De l’injonction d’accueil des migrants et des classes populaires

par Laurent Herblay
mercredi 9 septembre 2015

Bien sûr, dans les conditions actuelles, avec l’émotion générée par les réfugiés de Syrie, il peut paraître à certains presque inhumain de ne pas ouvrir les bras sans retenue. Pourtant, les sondages indiquent que l’opinion publique est loin d’être aussi unanime que les grands médias. Pas illogique.

 
Du devoir d’accueil des réfugiés
 
Dans l’immense majorité des médias, la question est entendue, et le traitement de l’information est sans la moindre nuance. On peut le comprendre, humainement. Après tout, il s’agit d’une expression de solidarité humaine bien compréhensible pour qui voit la photo du petit Syrien de trois ans mort sur une plage. Si la machine à émotions tourne à plein, je crois qu’elle le fait de manière sincère, tripale, primaire en un sens. L’actualité charrie depuis des mois les horreurs commises par Daech et, dans le passé, les guerres ont provoqué des exodes où des réfugiés ont pu compter sur l’accueil d’autres pays. Dimanche, 66 artistes ont lancé un appel à « tendre la main aux réfugiés  », les grands médias développant longuement les gestes de solidarité de citoyens français à l’égard des réfugiés.
 
Pourtant, les rassemblements de dimanche n’ont pas attiré grand monde. Parallèlement, se développe un discours de dénonciation de l’égoïsme et du repli. D’abord, ont été visés les Etats qui ne laissent pas les frontières grandes ouvertes (Laurent Fabius se permettant de critiquer la Hongrie pour poser des clôtures, comme si les frontières de Schengen ne devaient pas exister). Puis, ceux refusant les quotas obligatoires de la Commission (comme s’il était nécessaire de passer par Bruxelles pour fixer un chiffre). Se développe peu à peu une critique de ces classes populaires réticentes à l’accueil des migrants (même à droite, avec Jean-Paul Delevoye).
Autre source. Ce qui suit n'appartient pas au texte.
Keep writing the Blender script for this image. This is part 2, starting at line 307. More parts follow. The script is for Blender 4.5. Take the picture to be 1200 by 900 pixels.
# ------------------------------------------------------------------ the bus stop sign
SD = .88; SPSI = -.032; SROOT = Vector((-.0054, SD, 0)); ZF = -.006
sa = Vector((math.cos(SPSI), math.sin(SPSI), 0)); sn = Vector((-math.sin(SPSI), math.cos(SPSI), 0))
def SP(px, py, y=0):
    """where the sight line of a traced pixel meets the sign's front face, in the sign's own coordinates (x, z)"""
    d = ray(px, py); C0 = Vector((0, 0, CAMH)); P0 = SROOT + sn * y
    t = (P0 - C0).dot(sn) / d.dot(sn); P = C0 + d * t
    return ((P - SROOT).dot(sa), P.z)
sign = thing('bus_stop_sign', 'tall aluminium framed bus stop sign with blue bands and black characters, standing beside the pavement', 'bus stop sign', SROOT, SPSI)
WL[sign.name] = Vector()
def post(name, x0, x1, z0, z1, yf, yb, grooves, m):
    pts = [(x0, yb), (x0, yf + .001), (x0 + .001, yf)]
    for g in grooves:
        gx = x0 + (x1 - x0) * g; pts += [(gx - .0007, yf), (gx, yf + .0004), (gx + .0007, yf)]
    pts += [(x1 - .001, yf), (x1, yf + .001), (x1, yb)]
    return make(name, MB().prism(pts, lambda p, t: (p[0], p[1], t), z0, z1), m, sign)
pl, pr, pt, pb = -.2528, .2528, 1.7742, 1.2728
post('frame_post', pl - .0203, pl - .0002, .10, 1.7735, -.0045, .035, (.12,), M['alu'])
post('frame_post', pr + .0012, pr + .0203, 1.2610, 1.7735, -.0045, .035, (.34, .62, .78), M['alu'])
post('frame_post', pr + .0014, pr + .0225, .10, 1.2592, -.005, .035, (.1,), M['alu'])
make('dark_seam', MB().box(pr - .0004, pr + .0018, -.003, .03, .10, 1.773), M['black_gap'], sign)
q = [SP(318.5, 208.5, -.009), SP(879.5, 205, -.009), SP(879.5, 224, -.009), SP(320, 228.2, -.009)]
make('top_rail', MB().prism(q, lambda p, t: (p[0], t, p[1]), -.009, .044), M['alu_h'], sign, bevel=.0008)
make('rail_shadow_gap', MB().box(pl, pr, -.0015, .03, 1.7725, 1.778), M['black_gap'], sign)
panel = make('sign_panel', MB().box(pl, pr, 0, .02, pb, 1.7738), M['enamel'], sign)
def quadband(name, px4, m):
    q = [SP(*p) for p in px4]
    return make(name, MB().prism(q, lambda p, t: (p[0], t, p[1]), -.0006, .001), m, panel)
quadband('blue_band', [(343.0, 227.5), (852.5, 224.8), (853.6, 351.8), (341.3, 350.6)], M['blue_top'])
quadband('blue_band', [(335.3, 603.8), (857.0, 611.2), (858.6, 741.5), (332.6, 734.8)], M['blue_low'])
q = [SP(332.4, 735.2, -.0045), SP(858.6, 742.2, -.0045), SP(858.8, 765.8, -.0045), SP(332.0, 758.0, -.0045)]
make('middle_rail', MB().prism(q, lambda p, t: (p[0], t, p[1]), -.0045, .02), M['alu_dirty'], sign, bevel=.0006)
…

En effet, les sondages semblent indiquer clairement que le degré d’acceptation de l’accueil de ses populations croît avec la condition sociale.
 
Un deux poids deux mesures
 
Les Marie Antoinette de notre époque considèreront sans doute que les classes populaires manquent de générosité ou d’ouverture à l’autre comme le théorise Raphaël Enthoven sur Europe 1. Mais comme la reine de France ne parvenait pas à comprendre que quand il n’y a pas de pain, il n’y a pas de brioche non plus, les élites du pays ne comprennent que cette injonction sans nuance d’accueillir les migrants est assez violente pour des classes populaires littéralement abandonnées par nos dirigeants depuis plus de trente ans. Elles ont largement été éjectées des centres urbains, trop chers pour elles, les rendant particulièrement sensibles aux variations du prix du pétrole. Ce sont elles qui subissent les délocalisations et le chômage qui en suit, et que personne ne semble vouloir véritablement freiner.
 
Ce sont elles qui subissent aussi le gel du SMIC, quand certaines factures ne cessent de monter, comme pour certains services publics, qui n’en ont plus que le nom, quand ils ne ferment pas. Ce sont elles qui subissent la pression d’une course effrénée à la productivité, dont elles ne tirent généralement aucun profit. Ce sont elles qui s’inquiètent pour l’avenir de leurs enfants, qui se sentent abandonnés par des politiques qui ne les écoutent plus, quand ils ne leur font pas des promesses qu’ils ne tiennent pas. Du coup, même si le sort des réfugiés Syriens est dur, comment ne pas imaginer que toute cette solidarité qui s’étale pour ceux qui ne sont malgré tout que des étrangers, ne les choquent pas quelque peu, surtout quand ils entendent des réfugiés dire qu’ils espèrent qu’on leur trouvera un logement…
 
Bien sûr, il n’est pas illégitime d’aider les réfugiés Syriens, mais il faudrait quand même s’interroger sur le message envoyé par notre société aux classes populaires, que l’on somme un peu imprudemment et injustement d’être généreux quand on ne l’est jamais avec elles.